Our clients are well aware of the impact disputes have on their business and we strive to avoid them wherever possible. Our long experience of working on all manner of claims has shown us that disputes have a number of negative effects on businesses, including:

• Reduction of the availability of key staff.
• High costs, including expert and legal fees.
• Distraction from core business functions.
• Souring of relationships with clients.
• Lowering of staff morale and an increase in uncertainty.
• Negative impact on cash flow.
• Distraction from the focus of the project team to deliver the project.

Rather than seeing alternative dispute resolution as the answer to these problems, we strive to attack the root causes of disputes.

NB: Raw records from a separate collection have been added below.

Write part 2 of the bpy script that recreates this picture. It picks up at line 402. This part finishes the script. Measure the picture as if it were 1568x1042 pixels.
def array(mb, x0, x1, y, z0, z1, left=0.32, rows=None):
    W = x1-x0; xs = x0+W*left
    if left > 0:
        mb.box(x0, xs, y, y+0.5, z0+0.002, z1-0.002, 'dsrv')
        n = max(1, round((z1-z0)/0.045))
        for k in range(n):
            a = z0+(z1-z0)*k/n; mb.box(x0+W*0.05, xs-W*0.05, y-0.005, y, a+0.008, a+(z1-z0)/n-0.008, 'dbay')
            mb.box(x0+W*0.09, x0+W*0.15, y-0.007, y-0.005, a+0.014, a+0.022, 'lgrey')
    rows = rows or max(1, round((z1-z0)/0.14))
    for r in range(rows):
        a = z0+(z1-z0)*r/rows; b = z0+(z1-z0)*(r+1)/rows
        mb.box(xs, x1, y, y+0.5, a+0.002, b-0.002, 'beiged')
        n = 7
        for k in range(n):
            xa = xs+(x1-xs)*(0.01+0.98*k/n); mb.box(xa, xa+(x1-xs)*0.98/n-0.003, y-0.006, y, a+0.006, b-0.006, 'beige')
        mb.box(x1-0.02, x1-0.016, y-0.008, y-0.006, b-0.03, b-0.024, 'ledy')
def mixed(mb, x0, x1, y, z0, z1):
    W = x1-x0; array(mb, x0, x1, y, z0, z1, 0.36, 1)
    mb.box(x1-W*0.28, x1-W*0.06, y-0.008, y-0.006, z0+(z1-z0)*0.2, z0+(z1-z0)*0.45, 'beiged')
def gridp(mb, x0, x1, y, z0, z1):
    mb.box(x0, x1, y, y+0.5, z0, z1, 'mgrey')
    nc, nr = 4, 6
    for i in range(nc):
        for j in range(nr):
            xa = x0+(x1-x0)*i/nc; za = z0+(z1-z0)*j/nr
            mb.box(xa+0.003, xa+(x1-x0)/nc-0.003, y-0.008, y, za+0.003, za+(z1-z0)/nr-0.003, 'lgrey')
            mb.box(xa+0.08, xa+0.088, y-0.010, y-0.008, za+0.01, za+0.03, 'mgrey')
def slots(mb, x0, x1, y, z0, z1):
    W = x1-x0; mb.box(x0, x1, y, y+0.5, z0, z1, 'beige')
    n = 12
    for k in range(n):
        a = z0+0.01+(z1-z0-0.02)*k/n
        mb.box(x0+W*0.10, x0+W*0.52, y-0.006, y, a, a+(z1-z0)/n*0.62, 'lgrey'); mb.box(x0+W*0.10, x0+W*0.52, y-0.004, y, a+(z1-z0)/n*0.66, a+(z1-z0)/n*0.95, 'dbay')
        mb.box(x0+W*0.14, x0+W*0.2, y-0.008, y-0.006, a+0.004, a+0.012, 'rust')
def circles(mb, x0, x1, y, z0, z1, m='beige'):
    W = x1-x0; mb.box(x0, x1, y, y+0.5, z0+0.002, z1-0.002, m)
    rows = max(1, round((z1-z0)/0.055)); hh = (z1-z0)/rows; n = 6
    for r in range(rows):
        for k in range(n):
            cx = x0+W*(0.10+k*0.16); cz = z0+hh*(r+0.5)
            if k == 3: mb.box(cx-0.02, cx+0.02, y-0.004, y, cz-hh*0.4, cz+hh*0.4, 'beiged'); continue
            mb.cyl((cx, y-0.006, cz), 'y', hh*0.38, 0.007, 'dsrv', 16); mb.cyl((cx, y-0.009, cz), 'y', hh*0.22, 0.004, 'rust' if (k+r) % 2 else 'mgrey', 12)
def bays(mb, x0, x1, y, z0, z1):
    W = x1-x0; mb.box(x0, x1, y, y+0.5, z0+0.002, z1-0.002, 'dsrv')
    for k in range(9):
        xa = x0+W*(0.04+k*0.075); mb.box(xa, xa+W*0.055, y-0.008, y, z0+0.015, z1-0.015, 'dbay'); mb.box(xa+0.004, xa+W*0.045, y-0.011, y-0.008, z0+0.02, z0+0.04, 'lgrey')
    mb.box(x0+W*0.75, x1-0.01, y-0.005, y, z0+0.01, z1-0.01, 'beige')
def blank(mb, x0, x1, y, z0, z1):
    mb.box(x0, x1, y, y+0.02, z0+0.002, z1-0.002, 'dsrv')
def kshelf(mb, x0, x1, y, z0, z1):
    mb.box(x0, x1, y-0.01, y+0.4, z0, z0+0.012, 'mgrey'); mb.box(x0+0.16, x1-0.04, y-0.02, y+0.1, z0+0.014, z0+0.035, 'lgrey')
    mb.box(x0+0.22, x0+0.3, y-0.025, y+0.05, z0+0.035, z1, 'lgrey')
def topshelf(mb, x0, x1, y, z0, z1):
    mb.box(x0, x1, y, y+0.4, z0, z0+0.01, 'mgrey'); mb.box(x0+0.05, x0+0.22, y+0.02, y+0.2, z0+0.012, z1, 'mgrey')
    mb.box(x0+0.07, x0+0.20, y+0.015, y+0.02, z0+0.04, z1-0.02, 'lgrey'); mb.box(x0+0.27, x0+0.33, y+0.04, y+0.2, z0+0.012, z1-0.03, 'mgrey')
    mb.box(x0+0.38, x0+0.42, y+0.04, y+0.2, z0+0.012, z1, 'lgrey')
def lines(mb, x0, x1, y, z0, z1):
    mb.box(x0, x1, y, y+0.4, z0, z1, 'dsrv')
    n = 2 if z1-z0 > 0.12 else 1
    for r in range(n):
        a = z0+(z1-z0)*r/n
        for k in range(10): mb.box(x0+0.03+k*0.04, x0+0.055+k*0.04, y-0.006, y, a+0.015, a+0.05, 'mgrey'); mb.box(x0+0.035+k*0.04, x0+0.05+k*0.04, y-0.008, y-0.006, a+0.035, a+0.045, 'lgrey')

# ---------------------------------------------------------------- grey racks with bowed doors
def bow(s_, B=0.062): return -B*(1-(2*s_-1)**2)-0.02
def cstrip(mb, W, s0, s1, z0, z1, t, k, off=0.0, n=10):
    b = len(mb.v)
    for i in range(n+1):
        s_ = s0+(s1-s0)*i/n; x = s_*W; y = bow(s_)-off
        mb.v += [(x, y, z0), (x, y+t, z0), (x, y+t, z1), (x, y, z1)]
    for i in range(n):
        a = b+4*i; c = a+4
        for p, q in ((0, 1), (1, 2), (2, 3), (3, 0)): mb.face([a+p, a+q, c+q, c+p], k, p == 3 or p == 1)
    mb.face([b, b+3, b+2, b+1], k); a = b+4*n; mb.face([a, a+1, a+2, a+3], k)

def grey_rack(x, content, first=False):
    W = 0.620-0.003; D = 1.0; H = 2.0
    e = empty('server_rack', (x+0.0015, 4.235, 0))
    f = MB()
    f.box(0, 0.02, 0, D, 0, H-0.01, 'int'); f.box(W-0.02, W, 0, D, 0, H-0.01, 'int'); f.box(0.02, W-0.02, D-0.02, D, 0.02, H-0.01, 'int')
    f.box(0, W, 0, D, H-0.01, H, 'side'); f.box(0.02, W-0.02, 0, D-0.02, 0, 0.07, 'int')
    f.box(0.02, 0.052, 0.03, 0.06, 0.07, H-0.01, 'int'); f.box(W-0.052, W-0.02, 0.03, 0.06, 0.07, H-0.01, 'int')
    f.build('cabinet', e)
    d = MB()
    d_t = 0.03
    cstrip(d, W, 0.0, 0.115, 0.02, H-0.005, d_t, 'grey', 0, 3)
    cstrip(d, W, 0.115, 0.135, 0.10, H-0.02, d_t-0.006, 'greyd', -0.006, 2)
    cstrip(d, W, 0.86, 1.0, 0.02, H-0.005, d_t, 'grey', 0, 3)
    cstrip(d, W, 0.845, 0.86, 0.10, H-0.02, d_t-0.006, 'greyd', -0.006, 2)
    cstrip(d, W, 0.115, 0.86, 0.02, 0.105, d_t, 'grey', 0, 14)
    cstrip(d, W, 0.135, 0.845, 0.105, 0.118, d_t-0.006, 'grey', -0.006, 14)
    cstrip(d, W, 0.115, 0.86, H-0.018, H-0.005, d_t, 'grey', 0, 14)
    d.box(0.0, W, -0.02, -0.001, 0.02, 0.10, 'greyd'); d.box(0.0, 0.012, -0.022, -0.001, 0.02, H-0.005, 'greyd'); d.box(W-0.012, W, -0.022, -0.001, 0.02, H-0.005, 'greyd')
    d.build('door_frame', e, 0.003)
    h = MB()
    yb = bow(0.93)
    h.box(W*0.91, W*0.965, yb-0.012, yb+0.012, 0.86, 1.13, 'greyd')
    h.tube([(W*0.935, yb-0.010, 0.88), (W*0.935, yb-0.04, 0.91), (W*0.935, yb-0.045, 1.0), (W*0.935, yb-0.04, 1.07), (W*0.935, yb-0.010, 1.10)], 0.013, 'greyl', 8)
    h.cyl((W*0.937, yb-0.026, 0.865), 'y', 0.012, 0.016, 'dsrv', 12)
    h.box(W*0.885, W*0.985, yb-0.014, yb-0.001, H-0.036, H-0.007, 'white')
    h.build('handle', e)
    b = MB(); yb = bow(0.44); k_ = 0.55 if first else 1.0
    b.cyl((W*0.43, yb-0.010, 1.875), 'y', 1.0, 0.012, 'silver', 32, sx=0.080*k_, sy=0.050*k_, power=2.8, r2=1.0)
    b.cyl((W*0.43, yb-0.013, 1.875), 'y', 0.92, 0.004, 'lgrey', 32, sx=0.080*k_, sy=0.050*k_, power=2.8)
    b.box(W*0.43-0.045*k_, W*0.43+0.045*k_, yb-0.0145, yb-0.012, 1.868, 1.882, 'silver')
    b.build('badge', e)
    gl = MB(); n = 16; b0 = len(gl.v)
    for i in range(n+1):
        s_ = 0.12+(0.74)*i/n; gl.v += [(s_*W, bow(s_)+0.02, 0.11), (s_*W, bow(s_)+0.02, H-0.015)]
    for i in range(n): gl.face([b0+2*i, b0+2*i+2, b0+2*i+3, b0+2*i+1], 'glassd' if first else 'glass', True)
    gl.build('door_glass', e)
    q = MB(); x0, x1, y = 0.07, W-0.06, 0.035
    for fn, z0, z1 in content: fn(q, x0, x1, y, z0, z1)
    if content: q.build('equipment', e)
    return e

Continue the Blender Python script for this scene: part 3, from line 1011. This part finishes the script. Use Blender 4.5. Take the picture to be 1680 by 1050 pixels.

The Arcadis report showed that the two main causes of disputes worldwide are: the failure to administer contracts correctly, and poorly drafted and substantiated claims. For clients to minimise the risk of a formal dispute and put themselves in a better position to negotiate a settlement and avoid formal disputes, these two issues need to be addressed above all others.

By employing effective contract management teams, clients give themselves the opportunity to avoid issues arising during delivery and, if issues do arise, the contract management team can ensure that the correct and proper documentation is kept. This ensures that claims made further down the line can be well prepared, coherent and robust.

When a claimant does not understand the relative strengths and weaknesses of a claim, it is our experience that the parties involved often become entrenched and the prospect of a negotiated settlement gets diluted.

Poorly pleaded claims can be avoided but it requires the claimant to be proactive, rather than waiting until issues arise and then acting retrospectively. By investing upfront in contract management, claimants can give themselves the best possible chance to negotiate a settlement or at least achieve a favourable result in mediation, avoiding the prospect of entering into a protracted and costly formal dispute

They key to success in dispute avoidance is an unswerving commitment to recording, documenting and presenting the facts about a contract. If the facts are presented in a clear way to demonstrate your entitlement, then the claim itself is naturally more objective and the chances of reaching an agreement increase.

A failure to record the facts about an issue that has arisen in a contract leaves the claimant with little choice but to use conjecture. In our experience, claims that rely on subjective information very rarely end in negotiated agreements, and that can bring the expensive, time-consuming threat of formal dispute resolution looming back into view all too quickly.